→ **SOURCE DATA**
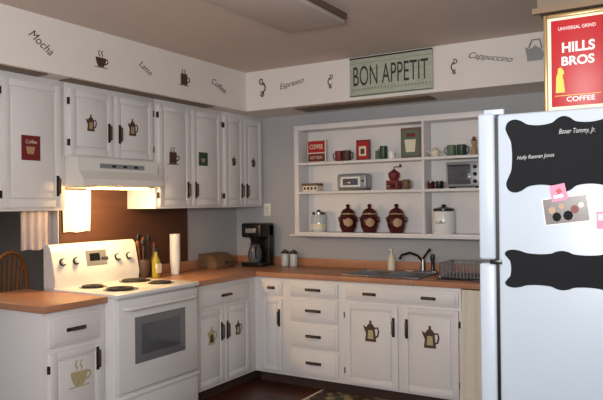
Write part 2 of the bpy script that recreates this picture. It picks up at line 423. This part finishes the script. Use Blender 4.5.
# ---------- fridge (front faces the left wall, side faces viewer) ----------
b=B('refrigerator')
b.box(-.572,.12,2.27,3.02,.03,1.775,FRW,.01,3)
b.box(-.582,-.571,2.275,3.015,.06,1.765,BLACK)
b.box(-.64,-.582,2.268,3.022,1.27,1.782,FRW,.01,3); b.box(-.64,-.582,2.268,3.022,.08,1.258,FRW,.01,3)
for z0,z1 in((1.32,1.62),(.75,1.2)): 
    b.tube([(-.64,2.94,z0),(-.675,2.94,z0+.02),(-.68,2.94,(z0+z1)/2),(-.675,2.94,z1-.02),(-.64,2.94,z1)],.011,WH,8)
b.box(-.60,-.56,2.262,2.30,1.257,1.271,BLACK,.001); b.box(-.62,-.55,2.275,2.33,1.775,1.795,FRW,.004)
for x in(-.5,.05):
    for y in(2.32,2.97): b.cyl((x,y,0),.02,0,.035,BLACK,10)
fridge=b.done()
def smooth(pts,k=6):
    n=len(pts);o=[]
    for i in range(n):
        p0,p1,p2,p3=[Vector(pts[(i+j)%n]) for j in(-1,0,1,2)]
        for s in range(k):
            t=s/k
            q=.5*((2*p1)+(-p0+p2)*t+(2*p0-5*p1+4*p2-p3)*t*t+(-p0+3*p1-3*p2+p3)*t**3)
            o.append((q.x,q.y))
    return o
def label(cx,cz,w,h):
    q=[(0,1.0),(.10,.95),(.2,.84),(.4,.80),(.6,.84),(.72,.95),(.84,1.0),(.95,.93),(.99,.76),(.95,.58),(.90,.4),(.885,.2)]
    half=q+[(.88,0)]+[(x,-y) for x,y in q[::-1]]
    full=half+[(-x,y) for x,y in half[1:-1][::-1]]
    b=B('chalkboard_label'); b.poly('Y',2.27,[(cx+x*w/2,cz+y*h/2) for x,y in smooth(full,5)][::-1],.0005,.002,BLK2); return b.done()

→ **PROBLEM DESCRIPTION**
Using the material above, return every line exactly as it appears, minus the pictures.

→ **SOLUTION FOR THIS EXERCISE**
Write part 2 of the bpy script that recreates this picture. It picks up at line 423. This part finishes the script. Use Blender 4.5.
# ---------- fridge (front faces the left wall, side faces viewer) ----------
b=B('refrigerator')
b.box(-.572,.12,2.27,3.02,.03,1.775,FRW,.01,3)
b.box(-.582,-.571,2.275,3.015,.06,1.765,BLACK)
b.box(-.64,-.582,2.268,3.022,1.27,1.782,FRW,.01,3); b.box(-.64,-.582,2.268,3.022,.08,1.258,FRW,.01,3)
for z0,z1 in((1.32,1.62),(.75,1.2)): 
    b.tube([(-.64,2.94,z0),(-.675,2.94,z0+.02),(-.68,2.94,(z0+z1)/2),(-.675,2.94,z1-.02),(-.64,2.94,z1)],.011,WH,8)
b.box(-.60,-.56,2.262,2.30,1.257,1.271,BLACK,.001); b.box(-.62,-.55,2.275,2.33,1.775,1.795,FRW,.004)
for x in(-.5,.05):
    for y in(2.32,2.97): b.cyl((x,y,0),.02,0,.035,BLACK,10)
fridge=b.done()
def smooth(pts,k=6):
    n=len(pts);o=[]
    for i in range(n):
        p0,p1,p2,p3=[Vector(pts[(i+j)%n]) for j in(-1,0,1,2)]
        for s in range(k):
            t=s/k
            q=.5*((2*p1)+(-p0+p2)*t+(2*p0-5*p1+4*p2-p3)*t*t+(-p0+3*p1-3*p2+p3)*t**3)
            o.append((q.x,q.y))
    return o
def label(cx,cz,w,h):
    q=[(0,1.0),(.10,.95),(.2,.84),(.4,.80),(.6,.84),(.72,.95),(.84,1.0),(.95,.93),(.99,.76),(.95,.58),(.90,.4),(.885,.2)]
    half=q+[(.88,0)]+[(x,-y) for x,y in q[::-1]]
    full=half+[(-x,y) for x,y in half[1:-1][::-1]]
    b=B('chalkboard_label'); b.poly('Y',2.27,[(cx+x*w/2,cz+y*h/2) for x,y in smooth(full,5)][::-1],.0005,.002,BLK2); return b.done()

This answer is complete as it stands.